Faculty have noticed that incoming students usually have an aptitude or interest in engineering but sometimes don’t understand the intricacies of the job market. So Bethel’s new tech and engineering majors are intentionally designed to start out open-ended.

“The first two years are almost the same in all of our computer science majors, so it’s possible to put together a schedule that that keeps all the doors open,” adds Department of Math and Computer Science Associate Professor and Chair Nathan Gossett. “Students at Bethel get a great foundation in engineering, but also an incredibly well-rounded experience. They take humanities courses. They learn how to do presentations and communicate well in front of a group.

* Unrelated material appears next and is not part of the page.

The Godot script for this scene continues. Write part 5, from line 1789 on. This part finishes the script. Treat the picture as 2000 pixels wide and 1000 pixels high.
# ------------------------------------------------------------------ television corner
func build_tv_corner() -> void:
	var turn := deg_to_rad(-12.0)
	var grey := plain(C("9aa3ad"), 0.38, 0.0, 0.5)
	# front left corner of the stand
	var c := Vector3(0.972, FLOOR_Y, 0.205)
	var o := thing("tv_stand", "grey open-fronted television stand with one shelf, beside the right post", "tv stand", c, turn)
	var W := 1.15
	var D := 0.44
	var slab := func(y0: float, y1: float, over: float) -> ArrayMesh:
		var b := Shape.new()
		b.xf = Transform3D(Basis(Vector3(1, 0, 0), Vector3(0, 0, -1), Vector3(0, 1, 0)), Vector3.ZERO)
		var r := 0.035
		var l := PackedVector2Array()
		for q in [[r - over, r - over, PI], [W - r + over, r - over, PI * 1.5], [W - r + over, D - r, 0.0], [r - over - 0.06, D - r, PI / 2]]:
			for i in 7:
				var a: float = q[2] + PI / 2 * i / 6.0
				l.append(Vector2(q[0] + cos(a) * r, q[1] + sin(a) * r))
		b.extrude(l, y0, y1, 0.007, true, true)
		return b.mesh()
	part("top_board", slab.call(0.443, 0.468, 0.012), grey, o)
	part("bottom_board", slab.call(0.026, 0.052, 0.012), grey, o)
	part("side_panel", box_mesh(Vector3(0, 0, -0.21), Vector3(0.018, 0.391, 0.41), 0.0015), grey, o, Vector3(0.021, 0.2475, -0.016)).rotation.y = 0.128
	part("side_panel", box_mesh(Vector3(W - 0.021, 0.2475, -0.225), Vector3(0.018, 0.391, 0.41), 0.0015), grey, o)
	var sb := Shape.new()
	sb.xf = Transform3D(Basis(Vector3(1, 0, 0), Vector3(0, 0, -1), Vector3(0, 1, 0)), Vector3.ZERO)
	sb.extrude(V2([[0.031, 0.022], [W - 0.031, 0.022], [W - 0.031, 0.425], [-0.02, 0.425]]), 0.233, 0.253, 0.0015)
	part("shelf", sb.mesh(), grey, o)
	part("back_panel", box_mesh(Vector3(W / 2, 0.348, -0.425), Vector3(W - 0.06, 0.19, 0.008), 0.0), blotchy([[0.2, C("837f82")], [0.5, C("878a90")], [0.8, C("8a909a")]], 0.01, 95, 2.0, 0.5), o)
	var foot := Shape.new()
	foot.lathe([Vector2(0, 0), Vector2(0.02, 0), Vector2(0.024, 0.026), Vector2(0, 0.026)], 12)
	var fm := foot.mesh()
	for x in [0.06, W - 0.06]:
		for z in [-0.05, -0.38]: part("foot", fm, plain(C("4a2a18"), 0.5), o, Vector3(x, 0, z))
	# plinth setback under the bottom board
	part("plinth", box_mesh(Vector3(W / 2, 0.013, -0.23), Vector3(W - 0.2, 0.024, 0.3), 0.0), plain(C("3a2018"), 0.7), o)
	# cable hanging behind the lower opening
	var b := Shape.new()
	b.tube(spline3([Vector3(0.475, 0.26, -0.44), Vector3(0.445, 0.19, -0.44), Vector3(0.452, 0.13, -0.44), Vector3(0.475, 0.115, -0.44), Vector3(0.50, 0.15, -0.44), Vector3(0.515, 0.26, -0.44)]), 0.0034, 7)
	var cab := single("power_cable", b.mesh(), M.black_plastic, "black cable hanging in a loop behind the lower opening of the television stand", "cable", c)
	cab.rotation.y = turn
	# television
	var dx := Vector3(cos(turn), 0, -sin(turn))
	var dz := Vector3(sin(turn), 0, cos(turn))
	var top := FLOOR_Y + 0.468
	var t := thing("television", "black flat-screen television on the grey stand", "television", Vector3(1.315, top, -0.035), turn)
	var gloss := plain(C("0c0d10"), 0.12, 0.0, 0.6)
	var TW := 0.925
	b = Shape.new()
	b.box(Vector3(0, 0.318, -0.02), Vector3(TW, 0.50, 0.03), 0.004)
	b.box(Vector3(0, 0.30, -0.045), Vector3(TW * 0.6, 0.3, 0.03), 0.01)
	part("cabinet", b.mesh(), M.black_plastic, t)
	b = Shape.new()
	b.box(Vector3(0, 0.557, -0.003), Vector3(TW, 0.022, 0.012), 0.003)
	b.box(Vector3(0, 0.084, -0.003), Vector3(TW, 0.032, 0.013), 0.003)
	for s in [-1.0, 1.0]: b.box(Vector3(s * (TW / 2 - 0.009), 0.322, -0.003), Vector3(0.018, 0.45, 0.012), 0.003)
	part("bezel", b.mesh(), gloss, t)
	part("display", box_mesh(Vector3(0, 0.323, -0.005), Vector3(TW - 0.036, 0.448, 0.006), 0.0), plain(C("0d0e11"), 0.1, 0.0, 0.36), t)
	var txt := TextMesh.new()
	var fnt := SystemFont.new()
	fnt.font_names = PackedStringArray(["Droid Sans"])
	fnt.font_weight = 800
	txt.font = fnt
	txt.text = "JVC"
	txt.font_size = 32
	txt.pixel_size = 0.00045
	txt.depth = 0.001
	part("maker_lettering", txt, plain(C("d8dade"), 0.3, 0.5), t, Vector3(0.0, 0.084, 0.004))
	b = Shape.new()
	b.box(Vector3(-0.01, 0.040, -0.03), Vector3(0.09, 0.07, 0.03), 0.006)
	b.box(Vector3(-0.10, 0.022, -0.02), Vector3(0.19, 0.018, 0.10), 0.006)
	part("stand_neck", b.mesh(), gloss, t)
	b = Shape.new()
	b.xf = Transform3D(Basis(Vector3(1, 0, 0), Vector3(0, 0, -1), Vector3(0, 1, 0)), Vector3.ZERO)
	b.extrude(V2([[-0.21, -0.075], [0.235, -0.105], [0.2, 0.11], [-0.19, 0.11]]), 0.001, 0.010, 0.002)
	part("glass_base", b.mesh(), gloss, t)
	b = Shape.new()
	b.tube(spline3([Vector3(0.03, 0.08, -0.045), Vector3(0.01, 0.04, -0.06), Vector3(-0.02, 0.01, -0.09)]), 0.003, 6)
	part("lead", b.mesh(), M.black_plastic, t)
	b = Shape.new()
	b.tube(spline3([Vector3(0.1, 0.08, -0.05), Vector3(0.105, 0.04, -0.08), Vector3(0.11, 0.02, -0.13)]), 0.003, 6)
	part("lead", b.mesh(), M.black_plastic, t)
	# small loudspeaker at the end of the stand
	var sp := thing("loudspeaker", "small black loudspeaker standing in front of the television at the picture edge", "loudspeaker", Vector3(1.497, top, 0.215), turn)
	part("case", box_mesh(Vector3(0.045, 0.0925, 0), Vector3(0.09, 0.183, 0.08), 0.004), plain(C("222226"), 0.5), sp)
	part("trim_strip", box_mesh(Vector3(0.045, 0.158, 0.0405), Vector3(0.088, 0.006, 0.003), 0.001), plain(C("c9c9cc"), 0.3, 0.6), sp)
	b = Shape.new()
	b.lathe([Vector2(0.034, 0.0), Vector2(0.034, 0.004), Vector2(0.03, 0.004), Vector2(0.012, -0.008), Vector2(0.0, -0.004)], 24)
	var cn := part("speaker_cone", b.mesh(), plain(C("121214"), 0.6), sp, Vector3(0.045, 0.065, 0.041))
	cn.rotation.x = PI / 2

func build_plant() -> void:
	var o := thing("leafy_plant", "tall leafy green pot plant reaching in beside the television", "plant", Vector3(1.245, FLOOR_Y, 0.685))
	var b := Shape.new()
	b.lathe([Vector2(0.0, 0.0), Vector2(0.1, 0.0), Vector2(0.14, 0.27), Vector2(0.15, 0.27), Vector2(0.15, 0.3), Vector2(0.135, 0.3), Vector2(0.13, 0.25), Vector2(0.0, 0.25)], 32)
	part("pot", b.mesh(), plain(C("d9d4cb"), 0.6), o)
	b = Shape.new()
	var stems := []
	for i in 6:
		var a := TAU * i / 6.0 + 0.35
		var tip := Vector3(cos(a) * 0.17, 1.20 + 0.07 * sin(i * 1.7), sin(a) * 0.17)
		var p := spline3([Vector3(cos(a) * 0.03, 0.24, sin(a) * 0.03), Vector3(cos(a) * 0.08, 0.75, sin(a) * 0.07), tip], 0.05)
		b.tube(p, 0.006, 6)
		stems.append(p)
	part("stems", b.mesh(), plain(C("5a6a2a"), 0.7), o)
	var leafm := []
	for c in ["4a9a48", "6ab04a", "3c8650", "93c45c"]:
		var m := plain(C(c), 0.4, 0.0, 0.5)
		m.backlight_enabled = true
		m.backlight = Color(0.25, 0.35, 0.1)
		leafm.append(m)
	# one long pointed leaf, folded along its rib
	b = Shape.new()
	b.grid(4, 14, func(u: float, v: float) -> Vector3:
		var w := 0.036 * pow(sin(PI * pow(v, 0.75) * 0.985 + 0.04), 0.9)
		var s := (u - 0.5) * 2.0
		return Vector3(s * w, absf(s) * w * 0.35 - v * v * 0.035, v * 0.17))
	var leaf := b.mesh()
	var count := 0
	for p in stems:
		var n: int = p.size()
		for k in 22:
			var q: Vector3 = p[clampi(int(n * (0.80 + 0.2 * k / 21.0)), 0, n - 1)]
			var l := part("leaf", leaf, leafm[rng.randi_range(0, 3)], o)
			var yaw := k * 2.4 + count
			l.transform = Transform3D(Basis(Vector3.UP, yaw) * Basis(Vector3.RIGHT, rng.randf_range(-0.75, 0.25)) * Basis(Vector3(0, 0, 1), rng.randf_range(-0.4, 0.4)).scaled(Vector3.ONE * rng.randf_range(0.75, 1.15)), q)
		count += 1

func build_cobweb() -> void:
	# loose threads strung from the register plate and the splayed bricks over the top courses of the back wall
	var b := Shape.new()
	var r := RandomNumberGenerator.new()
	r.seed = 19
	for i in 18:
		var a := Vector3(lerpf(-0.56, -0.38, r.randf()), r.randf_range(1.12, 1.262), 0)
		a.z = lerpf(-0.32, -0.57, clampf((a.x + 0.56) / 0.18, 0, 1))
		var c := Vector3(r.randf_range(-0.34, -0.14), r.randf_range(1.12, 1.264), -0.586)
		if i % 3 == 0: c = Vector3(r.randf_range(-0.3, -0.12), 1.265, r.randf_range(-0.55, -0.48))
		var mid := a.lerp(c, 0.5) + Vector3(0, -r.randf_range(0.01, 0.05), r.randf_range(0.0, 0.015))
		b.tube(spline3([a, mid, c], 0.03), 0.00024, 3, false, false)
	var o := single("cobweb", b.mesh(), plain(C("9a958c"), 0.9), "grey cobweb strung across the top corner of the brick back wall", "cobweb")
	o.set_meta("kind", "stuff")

It’s a really good and powerful combination of skill sets to have—and you just don’t get that at other schools.”

Students also take a Careers in Physics and Engineering and/or Careers in Math and Computer Science course early in each of Bethel’s engineering programs. They’re designed exclusively to introduce students to successful alumni who work in a variety of industries and help them reflect on what they’ve discovered. Then faculty advisors walk with students as they select a major, line up coursework, and develop research plans that will set them up for success in their future career.

New students may declare a major in Computer Engineering beginning in fall 2018. Current students who are interested in declaring an additional major—or switching majors entirely—should discuss the option with their academic advisors.